自分が読んだのは古書店で入手したフジ出版の初版(定価900円だってさ)だけれど、中央公論社から復刊されてたんでリンクはそちら。とはいえ中公版ってもう全然本屋で見かけない気が。同じカレルの東部戦線本「バルバロッサ作戦」と「焦土作戦」はどちらも学研M文庫から出てる*1のに「彼らは来た」は未刊行である。ノルマンディー戦の書籍としては底本中の底本なので刊行が望まれる。
史上最大の作戦」という映画(原作はコーネリアス・ライアン*2)の冒頭に「侵攻は海岸で決する、24時間の内に」というロンメル元帥の台詞がある。「それは史上最も長い一日になるだろう」だったか、「The longest day of history」とはそういう意味なのだが、実際のノルマンディー戦は一日で決まったわけではない。その後約二ヶ月に渡ってドイツ・連合両軍はドミノの倒し合いを続けていたのである。

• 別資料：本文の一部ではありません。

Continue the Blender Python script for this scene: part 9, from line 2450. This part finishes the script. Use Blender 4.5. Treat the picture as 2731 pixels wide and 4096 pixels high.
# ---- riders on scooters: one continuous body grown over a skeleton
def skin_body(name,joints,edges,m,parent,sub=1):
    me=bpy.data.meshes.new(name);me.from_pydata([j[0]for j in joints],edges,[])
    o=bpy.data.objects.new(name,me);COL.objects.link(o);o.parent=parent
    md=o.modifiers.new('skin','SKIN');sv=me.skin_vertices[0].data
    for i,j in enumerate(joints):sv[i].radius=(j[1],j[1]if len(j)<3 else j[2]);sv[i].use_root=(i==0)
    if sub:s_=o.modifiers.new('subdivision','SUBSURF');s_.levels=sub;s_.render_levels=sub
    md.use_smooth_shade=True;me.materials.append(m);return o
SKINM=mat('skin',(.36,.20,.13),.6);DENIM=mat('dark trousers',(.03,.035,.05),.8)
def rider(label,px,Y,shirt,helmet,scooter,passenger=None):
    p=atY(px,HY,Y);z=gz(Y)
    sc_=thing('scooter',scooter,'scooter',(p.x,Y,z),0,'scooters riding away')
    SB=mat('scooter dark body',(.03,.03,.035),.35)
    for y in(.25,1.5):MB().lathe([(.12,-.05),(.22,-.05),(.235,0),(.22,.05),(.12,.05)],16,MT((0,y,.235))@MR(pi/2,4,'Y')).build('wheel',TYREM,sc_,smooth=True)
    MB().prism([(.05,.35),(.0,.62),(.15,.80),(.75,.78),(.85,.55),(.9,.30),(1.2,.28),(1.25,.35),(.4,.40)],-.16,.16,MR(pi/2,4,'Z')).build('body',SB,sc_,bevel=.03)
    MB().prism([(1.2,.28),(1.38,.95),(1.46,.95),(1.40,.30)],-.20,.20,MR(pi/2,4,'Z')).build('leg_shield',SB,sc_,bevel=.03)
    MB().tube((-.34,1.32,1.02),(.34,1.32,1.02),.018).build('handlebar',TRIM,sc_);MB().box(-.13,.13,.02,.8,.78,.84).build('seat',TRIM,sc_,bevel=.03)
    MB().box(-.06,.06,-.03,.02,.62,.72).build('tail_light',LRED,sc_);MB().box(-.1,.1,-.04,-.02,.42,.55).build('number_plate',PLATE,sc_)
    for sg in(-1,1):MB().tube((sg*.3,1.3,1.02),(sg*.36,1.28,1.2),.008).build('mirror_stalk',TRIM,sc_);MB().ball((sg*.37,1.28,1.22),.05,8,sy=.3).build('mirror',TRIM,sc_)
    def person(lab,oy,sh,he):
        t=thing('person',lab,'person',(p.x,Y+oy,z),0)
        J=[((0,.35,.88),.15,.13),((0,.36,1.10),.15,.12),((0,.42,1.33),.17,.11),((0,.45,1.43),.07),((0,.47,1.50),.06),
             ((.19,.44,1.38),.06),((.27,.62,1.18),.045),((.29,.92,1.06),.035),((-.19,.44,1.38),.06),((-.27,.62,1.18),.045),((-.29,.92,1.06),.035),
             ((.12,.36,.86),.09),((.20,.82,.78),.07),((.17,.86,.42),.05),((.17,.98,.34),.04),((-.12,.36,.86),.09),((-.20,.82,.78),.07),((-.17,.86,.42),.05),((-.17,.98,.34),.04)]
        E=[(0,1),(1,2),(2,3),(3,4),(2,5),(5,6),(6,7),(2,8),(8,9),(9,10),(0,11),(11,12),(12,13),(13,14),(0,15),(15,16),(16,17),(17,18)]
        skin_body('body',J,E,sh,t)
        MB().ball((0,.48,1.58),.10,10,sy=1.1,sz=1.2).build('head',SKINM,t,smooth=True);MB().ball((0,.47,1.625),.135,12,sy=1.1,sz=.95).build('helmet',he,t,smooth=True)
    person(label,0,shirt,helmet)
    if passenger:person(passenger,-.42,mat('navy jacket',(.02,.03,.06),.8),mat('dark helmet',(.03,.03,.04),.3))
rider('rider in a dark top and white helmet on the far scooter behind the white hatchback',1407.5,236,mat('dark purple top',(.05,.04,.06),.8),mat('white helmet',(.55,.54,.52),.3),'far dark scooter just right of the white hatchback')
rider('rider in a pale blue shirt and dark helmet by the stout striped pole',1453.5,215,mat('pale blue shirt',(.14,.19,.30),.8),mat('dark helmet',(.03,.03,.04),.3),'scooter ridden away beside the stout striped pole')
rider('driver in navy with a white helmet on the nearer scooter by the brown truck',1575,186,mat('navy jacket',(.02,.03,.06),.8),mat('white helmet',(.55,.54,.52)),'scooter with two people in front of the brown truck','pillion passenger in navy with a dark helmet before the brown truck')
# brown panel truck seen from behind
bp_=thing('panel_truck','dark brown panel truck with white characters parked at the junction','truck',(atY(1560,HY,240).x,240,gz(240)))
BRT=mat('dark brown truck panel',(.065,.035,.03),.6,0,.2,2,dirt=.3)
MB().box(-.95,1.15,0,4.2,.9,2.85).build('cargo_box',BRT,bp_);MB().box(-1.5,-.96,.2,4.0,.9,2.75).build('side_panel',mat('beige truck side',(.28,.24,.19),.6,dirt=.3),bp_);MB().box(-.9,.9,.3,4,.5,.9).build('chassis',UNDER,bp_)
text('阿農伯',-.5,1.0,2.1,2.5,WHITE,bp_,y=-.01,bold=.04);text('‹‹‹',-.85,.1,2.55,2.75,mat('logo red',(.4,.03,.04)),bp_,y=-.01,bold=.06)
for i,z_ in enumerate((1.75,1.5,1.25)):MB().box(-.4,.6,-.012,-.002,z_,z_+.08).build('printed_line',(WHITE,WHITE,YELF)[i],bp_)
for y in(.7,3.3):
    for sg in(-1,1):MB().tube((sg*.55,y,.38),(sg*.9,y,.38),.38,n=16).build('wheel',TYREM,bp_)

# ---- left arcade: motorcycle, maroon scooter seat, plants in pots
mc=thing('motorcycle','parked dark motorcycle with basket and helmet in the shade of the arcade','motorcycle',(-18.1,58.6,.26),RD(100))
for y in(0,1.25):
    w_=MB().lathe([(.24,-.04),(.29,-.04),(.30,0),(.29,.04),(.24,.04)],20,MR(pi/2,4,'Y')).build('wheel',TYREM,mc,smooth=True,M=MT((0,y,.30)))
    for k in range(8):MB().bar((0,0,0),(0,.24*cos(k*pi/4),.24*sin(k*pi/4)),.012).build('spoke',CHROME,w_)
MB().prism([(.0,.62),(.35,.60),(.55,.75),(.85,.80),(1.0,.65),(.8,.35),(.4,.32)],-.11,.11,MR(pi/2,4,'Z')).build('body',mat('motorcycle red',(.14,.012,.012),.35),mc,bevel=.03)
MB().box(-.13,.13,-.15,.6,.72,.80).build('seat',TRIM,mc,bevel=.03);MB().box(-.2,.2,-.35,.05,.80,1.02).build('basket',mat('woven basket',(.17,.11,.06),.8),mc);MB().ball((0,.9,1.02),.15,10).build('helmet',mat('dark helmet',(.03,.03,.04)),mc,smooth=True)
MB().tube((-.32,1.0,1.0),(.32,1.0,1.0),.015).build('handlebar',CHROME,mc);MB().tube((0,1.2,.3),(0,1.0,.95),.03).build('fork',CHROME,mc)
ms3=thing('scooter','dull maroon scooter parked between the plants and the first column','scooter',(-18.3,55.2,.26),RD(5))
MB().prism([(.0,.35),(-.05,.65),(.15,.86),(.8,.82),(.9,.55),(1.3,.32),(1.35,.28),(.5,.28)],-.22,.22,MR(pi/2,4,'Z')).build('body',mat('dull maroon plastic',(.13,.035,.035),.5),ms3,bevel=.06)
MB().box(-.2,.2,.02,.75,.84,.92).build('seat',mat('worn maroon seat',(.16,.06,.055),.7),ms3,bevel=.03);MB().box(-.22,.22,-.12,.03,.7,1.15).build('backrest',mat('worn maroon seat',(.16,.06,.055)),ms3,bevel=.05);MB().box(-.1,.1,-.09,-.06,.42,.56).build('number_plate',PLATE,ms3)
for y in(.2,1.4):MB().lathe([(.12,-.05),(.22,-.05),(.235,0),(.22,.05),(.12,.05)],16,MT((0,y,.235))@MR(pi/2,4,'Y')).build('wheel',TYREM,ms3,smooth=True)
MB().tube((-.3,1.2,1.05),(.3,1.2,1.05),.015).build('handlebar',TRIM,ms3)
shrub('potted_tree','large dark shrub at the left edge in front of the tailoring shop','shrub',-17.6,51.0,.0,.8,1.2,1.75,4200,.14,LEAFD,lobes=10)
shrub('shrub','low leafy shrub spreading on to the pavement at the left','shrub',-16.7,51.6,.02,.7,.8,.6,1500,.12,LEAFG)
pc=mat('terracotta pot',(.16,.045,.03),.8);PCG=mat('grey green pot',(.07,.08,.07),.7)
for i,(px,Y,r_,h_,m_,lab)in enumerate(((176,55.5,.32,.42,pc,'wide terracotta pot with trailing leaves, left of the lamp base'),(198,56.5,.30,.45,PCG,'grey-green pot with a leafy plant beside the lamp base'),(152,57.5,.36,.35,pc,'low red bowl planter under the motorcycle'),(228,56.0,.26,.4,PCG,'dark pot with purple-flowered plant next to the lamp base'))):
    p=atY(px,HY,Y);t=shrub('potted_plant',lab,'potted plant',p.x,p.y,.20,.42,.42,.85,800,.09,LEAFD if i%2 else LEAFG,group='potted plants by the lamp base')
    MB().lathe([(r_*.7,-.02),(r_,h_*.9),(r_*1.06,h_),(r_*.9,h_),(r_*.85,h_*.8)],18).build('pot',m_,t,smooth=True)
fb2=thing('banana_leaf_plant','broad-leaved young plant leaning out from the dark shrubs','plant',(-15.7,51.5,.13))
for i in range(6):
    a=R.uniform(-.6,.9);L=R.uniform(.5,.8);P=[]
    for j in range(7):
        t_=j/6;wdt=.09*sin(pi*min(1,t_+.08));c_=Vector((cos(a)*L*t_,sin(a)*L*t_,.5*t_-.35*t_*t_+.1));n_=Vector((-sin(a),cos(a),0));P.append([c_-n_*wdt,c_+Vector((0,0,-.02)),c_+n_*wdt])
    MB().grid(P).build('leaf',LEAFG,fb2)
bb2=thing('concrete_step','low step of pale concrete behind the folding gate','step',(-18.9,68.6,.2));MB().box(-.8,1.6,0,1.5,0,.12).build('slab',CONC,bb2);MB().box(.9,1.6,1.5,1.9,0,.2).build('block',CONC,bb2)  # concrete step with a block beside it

ノルマンディーといえばお約束のように出てくる「もう勝った気でいやがる」「では教育してやるか」とか、ネタもとはここだろう。なんかこう、初読なのにいろんなところで懐かしさを感じる(笑)。ノンフィクションとはいえ文章は小説タッチで読みやすい。もっともこの手の内容が読みやすいかどうかは非常に個人差が激しいとは思うが…今でこそこのような「戦記」を書く人は少なくなってしまった。というより知らない。入門からマニアックまで「研究」書は多く出ているが「読み物」としての楽しさを併せ持つものは少ないように思われる。単純にエンターテインメントとして受けとって良いかどうかは意見の分かれる所だろうが、実際に当人達に取材した上で個々人の心情も描写されているわけで、歴史的に隔たってしまった現在ではあー真実味のある?エンタメというのも難しいだろうな。

以下、ちと長めだけれど引用。

「閣下、クルーゲ元帥は、サン・ローからペリエまでの線を守れと命じられました」
 沈黙がこめた。カウフマンはバイエルラインを見つめ、ヴレーデ少佐は窓外に目をやった。

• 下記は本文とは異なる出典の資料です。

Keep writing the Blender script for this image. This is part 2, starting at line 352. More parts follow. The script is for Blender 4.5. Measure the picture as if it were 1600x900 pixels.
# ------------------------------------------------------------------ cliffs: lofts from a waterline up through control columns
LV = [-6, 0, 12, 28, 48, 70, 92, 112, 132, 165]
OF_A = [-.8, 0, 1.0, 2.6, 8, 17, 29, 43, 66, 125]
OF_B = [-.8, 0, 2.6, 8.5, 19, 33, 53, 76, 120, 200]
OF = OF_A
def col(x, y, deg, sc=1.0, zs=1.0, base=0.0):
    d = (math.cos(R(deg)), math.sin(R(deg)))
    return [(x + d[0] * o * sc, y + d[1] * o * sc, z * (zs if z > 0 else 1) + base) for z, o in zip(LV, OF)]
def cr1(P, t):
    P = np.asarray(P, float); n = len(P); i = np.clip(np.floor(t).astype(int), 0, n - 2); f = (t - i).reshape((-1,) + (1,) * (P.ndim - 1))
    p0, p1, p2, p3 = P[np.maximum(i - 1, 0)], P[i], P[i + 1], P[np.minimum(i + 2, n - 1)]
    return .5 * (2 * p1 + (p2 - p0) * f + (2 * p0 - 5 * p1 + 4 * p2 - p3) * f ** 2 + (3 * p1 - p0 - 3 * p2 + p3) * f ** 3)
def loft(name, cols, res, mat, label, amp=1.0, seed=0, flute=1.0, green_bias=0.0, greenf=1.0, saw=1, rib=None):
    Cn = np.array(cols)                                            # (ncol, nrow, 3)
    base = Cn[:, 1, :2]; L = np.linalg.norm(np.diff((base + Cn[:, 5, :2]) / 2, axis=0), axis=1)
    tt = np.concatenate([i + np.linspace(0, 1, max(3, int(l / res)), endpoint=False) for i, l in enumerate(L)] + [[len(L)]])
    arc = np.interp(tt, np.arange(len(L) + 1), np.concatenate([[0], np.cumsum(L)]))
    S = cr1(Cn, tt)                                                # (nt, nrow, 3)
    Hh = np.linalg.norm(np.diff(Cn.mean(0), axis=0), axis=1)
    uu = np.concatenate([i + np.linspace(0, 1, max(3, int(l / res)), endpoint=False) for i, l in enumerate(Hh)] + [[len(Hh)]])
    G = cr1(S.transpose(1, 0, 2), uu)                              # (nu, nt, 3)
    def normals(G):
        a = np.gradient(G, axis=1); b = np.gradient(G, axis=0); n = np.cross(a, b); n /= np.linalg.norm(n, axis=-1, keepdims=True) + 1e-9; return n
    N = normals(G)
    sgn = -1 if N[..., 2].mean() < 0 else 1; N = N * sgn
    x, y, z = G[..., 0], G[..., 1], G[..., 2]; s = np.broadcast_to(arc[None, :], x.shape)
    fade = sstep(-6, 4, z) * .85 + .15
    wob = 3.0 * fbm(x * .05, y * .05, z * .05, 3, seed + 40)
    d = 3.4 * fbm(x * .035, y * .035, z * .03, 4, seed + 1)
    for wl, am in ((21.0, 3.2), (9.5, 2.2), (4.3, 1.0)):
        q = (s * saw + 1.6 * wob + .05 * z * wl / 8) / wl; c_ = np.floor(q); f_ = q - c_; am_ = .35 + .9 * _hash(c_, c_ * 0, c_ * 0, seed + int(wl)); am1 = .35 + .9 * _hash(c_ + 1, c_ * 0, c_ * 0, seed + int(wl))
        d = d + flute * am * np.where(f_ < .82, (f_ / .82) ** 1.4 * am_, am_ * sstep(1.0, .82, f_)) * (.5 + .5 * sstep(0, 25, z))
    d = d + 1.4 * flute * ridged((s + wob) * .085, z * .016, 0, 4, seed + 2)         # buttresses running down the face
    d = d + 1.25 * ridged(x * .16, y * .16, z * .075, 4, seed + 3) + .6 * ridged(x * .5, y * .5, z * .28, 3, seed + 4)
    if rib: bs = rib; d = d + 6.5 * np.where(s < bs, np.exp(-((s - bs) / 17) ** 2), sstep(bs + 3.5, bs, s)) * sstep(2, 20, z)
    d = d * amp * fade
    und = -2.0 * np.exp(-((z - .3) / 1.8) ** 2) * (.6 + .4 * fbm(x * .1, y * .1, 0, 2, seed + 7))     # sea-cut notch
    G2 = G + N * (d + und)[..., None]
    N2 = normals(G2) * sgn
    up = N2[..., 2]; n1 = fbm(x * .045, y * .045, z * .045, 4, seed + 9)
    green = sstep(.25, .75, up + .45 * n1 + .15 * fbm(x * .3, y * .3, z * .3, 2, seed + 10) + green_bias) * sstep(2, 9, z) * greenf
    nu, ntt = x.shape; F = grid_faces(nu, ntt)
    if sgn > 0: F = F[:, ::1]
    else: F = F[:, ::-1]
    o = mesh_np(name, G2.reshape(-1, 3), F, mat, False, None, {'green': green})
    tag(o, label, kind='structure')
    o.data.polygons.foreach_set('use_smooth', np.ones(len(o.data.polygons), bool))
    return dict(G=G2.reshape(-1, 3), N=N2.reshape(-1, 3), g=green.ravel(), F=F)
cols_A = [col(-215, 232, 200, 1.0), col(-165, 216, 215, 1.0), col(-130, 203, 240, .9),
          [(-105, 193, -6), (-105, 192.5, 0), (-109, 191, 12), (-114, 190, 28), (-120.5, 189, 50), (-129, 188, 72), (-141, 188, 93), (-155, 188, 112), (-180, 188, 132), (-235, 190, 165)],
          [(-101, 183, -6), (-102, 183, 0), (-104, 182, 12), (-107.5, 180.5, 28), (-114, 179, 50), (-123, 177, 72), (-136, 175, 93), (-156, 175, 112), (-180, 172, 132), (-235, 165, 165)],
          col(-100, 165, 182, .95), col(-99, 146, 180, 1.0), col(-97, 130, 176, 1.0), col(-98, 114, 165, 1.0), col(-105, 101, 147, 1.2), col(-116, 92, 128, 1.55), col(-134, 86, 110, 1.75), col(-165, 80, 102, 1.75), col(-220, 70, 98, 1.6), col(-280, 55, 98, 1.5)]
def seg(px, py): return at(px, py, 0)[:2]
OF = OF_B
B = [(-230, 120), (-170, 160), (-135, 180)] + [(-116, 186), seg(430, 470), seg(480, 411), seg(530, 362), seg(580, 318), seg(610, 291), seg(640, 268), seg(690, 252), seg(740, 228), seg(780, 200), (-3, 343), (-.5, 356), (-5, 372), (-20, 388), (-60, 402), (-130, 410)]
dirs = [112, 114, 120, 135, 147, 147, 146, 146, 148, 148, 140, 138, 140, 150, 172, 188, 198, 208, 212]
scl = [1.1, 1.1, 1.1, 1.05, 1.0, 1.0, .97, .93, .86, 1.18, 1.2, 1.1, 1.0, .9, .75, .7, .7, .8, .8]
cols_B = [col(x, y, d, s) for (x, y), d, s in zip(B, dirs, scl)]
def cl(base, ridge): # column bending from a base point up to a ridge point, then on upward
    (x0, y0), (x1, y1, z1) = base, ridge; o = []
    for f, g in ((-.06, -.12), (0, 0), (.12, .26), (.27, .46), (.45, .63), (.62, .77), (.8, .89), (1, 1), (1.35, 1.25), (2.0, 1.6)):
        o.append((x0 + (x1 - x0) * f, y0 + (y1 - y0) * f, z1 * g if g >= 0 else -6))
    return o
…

「サン・ローからペリエか」バイエルラインは繰り返した。「何をもって、とお訊きしてよろしいか?」
中佐はそれを聞き流した。「閣下、命令をお伝えするのであります。死守していただかねばなりません。一兵も陣地をはなれずに」そして釈明のようにいいそえた「SSの≪パンテル≫一個大隊が側面から敵をついて援護します」
一兵たりとも陣地をはなれるな!
バイエルラインは相手を凝視した。いやな沈黙が部屋にこめた。
表で鉄のドアがたたきつけられる音。
将軍はこめかみに血がのぼるのをおぼえた。
ロンメルの傍らで苦しいアフリカ戦をたたかい、エル・アラメインでも、テル・エル・マンブスラの砂丘、チュニジアのドイツ・アフリカ軍団の最期のときにも泰然と切りぬけてきた男……彼もこのときはがまんできなかった。テーブルに手をつき、低い声でいった――が、その言葉は山のように重かった。「中佐……前線はしりぞかない。歩兵も、工兵も、戦車歩兵も後退しない。一兵たりとも陣地を捨ててはいない。塹壕についている。だまったまま。死んでいるのだ。おわかりか?」バイエルラインは中佐の前に立った。「元帥閣下に伝えていただきたい。装甲教育師団は全滅したと。もちこたえられるのは死者だけだ。だが、命令とあらば私はここに残る」

戦争賛美と思えば思え。事実を知らない軍オタと笑えば笑え。でも、俺はこういう文章が大好きだ。